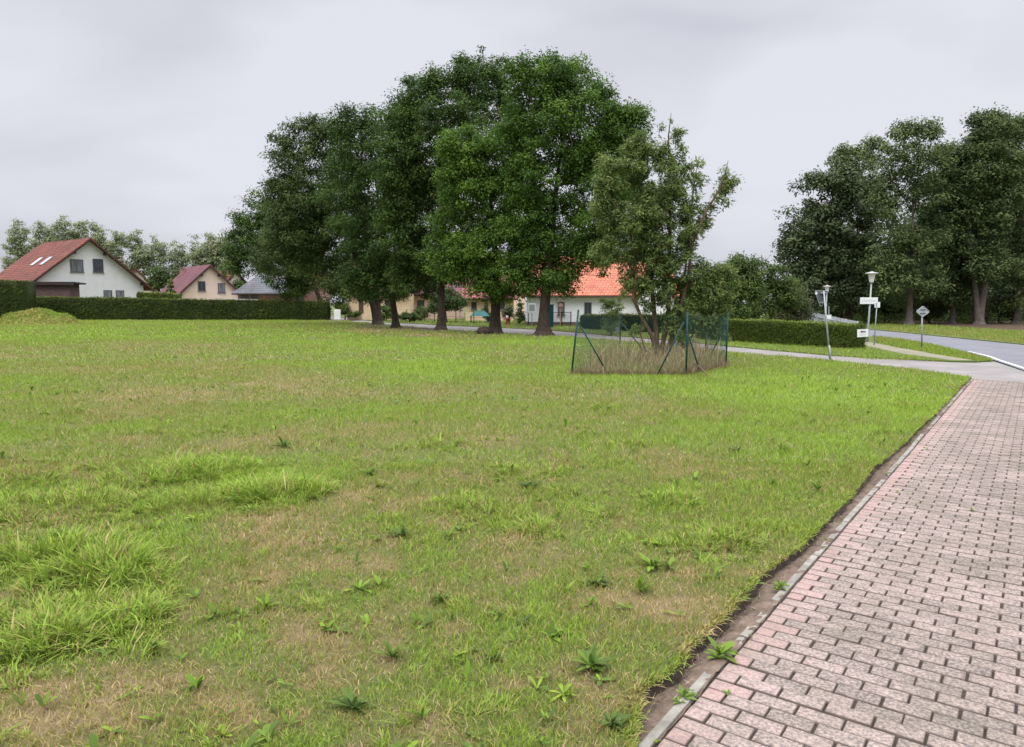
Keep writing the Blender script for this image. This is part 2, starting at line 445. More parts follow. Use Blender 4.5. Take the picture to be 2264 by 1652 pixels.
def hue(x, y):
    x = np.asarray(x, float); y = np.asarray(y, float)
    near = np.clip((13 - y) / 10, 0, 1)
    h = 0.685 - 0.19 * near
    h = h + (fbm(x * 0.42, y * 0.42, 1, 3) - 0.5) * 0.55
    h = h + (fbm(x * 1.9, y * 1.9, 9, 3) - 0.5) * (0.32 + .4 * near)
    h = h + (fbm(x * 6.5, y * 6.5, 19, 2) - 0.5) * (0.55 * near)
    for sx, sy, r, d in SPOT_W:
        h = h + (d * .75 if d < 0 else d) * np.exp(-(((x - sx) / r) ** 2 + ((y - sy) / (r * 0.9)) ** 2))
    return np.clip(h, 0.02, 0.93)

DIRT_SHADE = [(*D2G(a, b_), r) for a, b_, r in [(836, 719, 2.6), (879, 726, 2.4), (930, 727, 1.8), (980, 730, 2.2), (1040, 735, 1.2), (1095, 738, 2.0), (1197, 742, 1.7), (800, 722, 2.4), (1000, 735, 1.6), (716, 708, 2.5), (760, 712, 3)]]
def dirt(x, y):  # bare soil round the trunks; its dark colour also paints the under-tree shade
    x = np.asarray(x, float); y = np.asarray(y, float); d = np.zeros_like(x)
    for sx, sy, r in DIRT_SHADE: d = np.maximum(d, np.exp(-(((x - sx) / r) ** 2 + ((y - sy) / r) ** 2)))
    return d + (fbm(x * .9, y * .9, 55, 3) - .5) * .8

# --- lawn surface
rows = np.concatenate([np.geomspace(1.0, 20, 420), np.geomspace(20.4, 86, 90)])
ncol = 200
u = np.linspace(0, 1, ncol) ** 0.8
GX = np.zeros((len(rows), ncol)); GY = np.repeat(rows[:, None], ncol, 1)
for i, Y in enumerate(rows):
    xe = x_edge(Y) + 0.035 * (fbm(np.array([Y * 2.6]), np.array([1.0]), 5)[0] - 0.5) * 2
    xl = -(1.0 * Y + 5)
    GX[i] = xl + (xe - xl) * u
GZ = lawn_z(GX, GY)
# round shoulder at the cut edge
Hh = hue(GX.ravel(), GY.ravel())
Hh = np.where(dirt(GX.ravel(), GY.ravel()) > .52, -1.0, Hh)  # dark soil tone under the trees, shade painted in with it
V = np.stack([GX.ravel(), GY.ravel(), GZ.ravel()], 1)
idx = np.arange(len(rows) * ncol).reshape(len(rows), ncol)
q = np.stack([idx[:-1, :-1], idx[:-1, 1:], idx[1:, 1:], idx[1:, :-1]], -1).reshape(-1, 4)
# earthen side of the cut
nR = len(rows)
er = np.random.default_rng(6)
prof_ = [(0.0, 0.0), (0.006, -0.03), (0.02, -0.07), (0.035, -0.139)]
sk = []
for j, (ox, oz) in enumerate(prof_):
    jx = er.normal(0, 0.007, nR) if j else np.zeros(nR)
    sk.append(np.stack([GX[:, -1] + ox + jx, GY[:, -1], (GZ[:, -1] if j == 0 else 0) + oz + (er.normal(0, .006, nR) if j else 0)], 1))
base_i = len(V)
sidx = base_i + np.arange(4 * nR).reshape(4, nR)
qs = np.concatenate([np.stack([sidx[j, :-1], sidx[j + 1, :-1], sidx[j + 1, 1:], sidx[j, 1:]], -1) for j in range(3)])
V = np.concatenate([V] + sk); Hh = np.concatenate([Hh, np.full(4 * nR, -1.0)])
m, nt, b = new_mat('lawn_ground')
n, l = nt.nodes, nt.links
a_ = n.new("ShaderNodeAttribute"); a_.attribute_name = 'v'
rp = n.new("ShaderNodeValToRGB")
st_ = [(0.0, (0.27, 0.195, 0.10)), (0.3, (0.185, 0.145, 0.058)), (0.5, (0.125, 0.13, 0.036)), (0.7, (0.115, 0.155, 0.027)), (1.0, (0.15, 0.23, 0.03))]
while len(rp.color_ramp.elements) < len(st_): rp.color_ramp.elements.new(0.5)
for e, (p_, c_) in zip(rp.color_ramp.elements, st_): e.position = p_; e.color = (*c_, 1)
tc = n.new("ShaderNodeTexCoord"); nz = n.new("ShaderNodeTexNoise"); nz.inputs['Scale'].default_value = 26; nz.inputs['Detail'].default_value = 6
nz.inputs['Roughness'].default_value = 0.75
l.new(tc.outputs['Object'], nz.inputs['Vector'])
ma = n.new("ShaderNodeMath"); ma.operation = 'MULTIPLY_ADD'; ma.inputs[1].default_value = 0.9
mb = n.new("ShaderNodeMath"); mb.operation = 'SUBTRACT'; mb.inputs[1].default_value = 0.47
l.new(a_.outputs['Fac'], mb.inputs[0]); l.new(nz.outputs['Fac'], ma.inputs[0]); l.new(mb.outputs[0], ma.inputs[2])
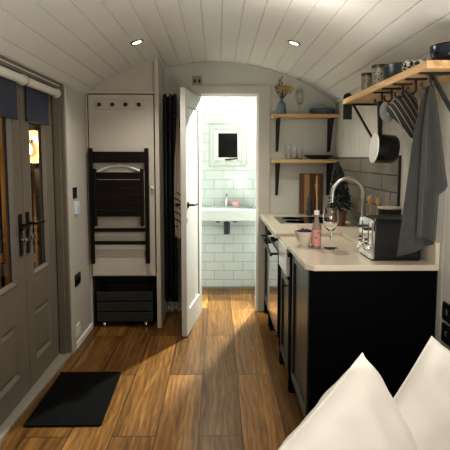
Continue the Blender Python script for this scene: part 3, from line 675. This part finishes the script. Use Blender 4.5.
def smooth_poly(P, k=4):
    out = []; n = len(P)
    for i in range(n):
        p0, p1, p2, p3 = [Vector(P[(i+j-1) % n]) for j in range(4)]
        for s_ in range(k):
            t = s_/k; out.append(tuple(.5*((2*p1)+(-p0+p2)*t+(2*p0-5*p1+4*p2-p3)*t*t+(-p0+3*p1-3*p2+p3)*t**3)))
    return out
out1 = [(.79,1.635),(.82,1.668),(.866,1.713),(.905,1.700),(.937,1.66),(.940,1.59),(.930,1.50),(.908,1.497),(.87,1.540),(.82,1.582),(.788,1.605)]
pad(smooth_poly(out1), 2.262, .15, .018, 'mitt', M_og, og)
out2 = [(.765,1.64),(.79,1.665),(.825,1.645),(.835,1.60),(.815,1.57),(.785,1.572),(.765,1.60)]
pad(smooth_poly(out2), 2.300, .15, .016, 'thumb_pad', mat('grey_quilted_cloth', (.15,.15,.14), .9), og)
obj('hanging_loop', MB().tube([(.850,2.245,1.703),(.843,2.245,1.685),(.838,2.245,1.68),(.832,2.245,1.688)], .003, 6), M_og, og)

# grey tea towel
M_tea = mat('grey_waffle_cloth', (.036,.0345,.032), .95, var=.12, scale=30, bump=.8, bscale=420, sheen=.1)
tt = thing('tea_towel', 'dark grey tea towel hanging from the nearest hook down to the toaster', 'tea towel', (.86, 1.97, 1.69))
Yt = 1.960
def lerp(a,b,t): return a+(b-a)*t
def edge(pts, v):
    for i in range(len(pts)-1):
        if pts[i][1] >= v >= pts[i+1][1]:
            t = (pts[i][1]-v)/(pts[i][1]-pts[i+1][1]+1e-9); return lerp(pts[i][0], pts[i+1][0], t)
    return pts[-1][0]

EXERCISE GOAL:
Quote exactly and only the lines from the one holding "Continue the Blender" through the end of the data.

ANSWER TO THIS PROBLEM:
Continue the Blender Python script for this scene: part 3, from line 675. This part finishes the script. Use Blender 4.5.
def smooth_poly(P, k=4):
    out = []; n = len(P)
    for i in range(n):
        p0, p1, p2, p3 = [Vector(P[(i+j-1) % n]) for j in range(4)]
        for s_ in range(k):
            t = s_/k; out.append(tuple(.5*((2*p1)+(-p0+p2)*t+(2*p0-5*p1+4*p2-p3)*t*t+(-p0+3*p1-3*p2+p3)*t**3)))
    return out
out1 = [(.79,1.635),(.82,1.668),(.866,1.713),(.905,1.700),(.937,1.66),(.940,1.59),(.930,1.50),(.908,1.497),(.87,1.540),(.82,1.582),(.788,1.605)]
pad(smooth_poly(out1), 2.262, .15, .018, 'mitt', M_og, og)
out2 = [(.765,1.64),(.79,1.665),(.825,1.645),(.835,1.60),(.815,1.57),(.785,1.572),(.765,1.60)]
pad(smooth_poly(out2), 2.300, .15, .016, 'thumb_pad', mat('grey_quilted_cloth', (.15,.15,.14), .9), og)
obj('hanging_loop', MB().tube([(.850,2.245,1.703),(.843,2.245,1.685),(.838,2.245,1.68),(.832,2.245,1.688)], .003, 6), M_og, og)

# grey tea towel
M_tea = mat('grey_waffle_cloth', (.036,.0345,.032), .95, var=.12, scale=30, bump=.8, bscale=420, sheen=.1)
tt = thing('tea_towel', 'dark grey tea towel hanging from the nearest hook down to the toaster', 'tea towel', (.86, 1.97, 1.69))
Yt = 1.960
def lerp(a,b,t): return a+(b-a)*t
def edge(pts, v):
    for i in range(len(pts)-1):
        if pts[i][1] >= v >= pts[i+1][1]:
            t = (pts[i][1]-v)/(pts[i][1]-pts[i+1][1]+1e-9); return lerp(pts[i][0], pts[i+1][0], t)
    return pts[-1][0]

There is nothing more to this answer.